What this task involves:
Answer with a number only: how many lines of the data contain "follow"?
Material start
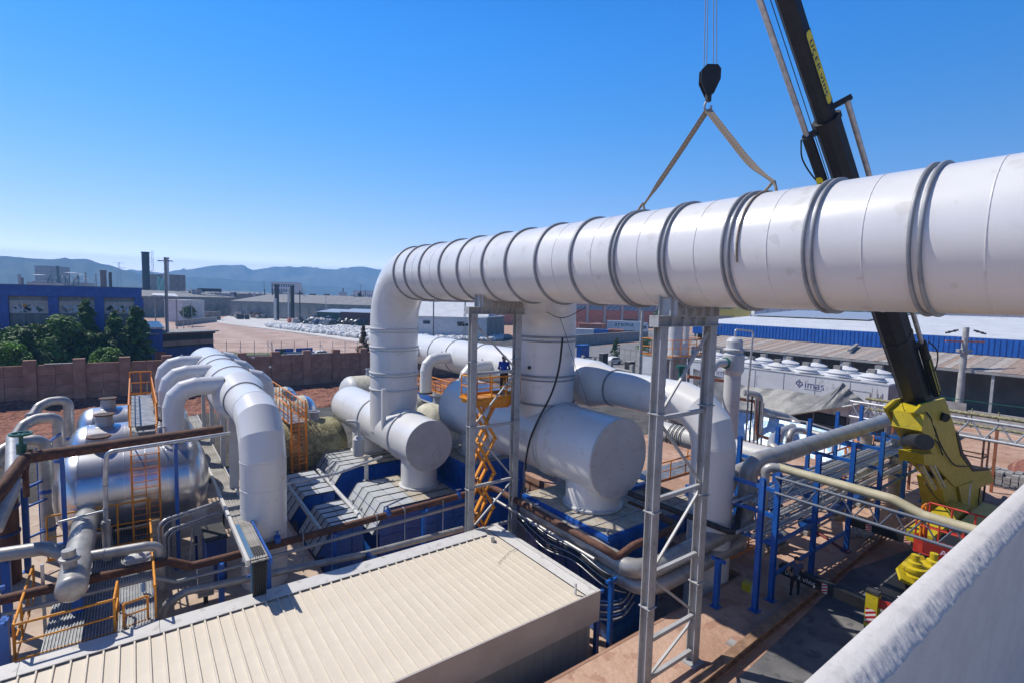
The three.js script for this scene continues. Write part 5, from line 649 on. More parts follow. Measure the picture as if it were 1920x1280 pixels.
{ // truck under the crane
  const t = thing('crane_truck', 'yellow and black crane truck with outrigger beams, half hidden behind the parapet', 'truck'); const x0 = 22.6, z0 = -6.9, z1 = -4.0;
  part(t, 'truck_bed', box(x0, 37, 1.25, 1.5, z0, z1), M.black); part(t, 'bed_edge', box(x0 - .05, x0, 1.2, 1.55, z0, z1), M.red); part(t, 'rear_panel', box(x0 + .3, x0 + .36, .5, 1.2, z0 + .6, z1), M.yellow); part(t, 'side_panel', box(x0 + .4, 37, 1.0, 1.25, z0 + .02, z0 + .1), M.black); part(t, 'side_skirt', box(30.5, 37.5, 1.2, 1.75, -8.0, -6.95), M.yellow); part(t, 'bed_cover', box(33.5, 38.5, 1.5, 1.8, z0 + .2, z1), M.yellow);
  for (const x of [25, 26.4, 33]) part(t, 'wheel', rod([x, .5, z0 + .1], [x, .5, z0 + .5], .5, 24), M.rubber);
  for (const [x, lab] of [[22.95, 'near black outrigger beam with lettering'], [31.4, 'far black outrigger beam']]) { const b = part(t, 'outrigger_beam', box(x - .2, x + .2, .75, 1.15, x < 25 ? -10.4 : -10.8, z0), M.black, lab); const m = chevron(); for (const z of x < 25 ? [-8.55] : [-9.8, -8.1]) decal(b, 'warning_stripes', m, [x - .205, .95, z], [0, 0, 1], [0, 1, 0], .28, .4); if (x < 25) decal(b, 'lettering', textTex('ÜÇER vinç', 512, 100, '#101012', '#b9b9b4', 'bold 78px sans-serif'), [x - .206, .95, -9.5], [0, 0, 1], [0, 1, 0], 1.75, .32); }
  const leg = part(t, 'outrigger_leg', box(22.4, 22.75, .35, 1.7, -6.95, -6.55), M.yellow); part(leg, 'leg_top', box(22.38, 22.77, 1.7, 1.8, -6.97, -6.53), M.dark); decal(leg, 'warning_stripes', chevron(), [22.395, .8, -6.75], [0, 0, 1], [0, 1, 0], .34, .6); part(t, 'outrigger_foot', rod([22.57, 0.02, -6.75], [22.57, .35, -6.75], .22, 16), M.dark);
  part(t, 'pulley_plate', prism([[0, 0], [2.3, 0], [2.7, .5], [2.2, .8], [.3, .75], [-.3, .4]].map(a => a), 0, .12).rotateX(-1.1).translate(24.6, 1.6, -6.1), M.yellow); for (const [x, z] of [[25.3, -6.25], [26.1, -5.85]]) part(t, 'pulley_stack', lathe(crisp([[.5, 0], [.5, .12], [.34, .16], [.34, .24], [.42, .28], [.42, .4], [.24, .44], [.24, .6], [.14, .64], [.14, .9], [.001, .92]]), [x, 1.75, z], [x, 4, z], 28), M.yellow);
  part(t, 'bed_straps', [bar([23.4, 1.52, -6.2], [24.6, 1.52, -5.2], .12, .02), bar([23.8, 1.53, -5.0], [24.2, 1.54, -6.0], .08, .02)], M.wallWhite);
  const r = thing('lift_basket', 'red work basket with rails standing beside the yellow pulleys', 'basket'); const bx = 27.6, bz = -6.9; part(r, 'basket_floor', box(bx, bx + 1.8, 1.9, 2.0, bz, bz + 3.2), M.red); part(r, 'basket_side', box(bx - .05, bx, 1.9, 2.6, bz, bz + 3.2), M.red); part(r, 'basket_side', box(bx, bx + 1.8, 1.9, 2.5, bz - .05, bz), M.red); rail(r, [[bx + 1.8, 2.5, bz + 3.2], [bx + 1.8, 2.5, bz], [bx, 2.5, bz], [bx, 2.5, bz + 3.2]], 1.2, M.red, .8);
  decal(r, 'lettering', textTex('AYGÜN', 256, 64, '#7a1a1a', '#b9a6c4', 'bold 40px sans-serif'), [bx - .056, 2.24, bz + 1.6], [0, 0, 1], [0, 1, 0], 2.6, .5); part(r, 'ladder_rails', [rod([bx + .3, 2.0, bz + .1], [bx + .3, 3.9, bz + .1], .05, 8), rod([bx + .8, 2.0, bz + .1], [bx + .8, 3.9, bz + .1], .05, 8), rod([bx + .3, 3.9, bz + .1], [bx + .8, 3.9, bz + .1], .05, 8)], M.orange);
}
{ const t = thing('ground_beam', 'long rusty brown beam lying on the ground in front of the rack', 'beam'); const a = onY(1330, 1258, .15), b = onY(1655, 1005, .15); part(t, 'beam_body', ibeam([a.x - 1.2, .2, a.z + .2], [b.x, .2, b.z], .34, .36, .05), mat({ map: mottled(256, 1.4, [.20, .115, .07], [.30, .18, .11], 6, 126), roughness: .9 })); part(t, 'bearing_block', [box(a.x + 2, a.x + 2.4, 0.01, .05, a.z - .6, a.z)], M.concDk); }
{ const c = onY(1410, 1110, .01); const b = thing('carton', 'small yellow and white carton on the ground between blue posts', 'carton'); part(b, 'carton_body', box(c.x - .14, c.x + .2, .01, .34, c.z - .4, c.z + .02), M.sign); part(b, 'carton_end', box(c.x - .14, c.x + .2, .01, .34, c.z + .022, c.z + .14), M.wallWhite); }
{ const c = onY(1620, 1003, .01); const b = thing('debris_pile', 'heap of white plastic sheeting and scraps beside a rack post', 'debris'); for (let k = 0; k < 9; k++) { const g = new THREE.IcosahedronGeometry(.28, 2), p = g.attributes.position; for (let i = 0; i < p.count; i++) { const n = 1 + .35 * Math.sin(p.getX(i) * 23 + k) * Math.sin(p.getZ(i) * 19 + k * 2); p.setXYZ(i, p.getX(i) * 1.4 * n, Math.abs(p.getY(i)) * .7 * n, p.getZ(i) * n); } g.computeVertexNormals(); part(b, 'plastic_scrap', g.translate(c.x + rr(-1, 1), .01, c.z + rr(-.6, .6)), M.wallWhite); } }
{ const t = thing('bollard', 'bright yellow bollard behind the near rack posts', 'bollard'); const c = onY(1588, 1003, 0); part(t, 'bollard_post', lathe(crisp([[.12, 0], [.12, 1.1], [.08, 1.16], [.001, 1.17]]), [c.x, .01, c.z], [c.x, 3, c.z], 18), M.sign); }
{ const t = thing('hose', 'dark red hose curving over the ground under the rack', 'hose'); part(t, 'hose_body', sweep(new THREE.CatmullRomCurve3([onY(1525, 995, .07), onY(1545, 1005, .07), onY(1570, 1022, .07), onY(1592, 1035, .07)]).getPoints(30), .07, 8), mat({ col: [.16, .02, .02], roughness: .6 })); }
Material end
Material start
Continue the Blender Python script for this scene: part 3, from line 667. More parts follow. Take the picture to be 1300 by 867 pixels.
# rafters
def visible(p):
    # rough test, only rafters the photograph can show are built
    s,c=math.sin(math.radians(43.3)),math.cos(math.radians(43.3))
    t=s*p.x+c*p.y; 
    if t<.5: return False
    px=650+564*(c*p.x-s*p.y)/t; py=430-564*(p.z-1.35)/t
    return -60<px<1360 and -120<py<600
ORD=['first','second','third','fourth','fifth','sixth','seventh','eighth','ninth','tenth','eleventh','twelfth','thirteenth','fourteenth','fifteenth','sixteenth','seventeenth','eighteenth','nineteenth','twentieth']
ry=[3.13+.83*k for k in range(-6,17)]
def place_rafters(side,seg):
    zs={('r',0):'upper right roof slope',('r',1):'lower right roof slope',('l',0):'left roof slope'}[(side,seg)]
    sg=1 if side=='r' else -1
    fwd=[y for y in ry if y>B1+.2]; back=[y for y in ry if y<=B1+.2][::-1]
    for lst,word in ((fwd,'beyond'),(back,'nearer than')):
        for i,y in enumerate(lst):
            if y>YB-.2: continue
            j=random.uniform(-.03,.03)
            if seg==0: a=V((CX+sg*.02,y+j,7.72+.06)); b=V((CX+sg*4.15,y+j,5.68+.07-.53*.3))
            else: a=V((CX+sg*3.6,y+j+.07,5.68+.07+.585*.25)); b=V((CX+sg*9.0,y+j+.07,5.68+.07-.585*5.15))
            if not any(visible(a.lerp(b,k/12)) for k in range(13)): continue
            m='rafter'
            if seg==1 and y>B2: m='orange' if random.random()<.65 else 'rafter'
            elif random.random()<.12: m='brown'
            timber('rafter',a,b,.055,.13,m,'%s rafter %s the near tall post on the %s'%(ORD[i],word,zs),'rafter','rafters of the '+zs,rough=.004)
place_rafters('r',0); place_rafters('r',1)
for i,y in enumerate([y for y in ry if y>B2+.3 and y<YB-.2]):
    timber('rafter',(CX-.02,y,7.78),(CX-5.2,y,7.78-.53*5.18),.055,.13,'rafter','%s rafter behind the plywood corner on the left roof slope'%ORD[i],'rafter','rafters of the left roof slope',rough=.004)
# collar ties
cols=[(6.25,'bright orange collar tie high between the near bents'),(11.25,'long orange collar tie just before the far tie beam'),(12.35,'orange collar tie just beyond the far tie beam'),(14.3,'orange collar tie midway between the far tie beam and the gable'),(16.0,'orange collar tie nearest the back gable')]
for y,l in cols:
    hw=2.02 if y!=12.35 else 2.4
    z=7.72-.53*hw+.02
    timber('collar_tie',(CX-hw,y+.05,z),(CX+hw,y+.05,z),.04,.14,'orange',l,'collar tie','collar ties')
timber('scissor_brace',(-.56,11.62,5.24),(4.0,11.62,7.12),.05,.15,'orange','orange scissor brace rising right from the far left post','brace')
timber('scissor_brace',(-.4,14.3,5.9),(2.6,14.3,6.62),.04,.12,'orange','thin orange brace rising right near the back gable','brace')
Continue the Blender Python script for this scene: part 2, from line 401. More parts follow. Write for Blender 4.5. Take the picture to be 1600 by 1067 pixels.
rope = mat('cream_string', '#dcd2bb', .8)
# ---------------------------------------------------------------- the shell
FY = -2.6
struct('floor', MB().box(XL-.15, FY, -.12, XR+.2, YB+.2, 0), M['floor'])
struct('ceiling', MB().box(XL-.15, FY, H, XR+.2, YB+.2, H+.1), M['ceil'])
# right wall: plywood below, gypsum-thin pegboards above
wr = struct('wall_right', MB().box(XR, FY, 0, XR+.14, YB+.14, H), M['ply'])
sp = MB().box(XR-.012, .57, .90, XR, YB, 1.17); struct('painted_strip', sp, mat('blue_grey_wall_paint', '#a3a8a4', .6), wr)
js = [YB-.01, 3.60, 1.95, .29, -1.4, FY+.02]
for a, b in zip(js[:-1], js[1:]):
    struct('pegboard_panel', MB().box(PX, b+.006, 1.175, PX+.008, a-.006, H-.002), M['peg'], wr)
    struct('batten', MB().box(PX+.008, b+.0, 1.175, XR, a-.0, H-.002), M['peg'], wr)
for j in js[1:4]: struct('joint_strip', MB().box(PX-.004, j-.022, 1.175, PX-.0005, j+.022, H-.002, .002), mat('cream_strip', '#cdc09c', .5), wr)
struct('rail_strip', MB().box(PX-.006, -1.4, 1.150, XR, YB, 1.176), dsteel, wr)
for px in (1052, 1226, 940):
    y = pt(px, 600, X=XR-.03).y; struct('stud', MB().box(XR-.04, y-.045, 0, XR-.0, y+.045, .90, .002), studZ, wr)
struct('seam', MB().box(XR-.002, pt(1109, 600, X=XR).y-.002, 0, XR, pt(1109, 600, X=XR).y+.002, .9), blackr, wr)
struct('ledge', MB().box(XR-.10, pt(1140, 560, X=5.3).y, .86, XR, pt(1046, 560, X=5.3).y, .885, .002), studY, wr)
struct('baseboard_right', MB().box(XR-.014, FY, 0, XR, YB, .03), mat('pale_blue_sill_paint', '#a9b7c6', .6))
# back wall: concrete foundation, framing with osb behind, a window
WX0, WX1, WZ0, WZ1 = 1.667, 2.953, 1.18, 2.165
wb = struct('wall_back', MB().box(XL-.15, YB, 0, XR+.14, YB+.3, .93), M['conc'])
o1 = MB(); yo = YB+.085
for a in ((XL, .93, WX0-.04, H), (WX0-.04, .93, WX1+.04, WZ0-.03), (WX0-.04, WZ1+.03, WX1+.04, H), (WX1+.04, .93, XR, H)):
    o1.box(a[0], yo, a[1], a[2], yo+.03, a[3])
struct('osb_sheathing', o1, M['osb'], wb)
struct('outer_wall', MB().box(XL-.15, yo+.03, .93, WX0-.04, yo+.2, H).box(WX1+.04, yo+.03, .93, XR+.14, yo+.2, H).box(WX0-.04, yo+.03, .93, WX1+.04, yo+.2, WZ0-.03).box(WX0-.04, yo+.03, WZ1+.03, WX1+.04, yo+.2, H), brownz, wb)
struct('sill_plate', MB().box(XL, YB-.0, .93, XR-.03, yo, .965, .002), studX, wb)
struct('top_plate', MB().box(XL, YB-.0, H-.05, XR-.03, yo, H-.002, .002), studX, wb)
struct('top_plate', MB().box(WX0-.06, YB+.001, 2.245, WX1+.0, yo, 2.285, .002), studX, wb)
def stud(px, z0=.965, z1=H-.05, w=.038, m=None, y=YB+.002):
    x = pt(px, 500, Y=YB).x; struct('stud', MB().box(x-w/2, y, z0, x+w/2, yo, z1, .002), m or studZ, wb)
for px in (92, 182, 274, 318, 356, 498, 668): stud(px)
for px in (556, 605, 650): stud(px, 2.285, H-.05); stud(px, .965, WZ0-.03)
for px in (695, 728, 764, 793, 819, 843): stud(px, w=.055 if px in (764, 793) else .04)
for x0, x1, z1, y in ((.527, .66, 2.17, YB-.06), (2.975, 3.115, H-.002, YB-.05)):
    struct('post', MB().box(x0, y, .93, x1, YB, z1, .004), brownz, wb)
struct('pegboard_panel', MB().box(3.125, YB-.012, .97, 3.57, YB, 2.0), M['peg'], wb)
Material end
Solution for this problem:
3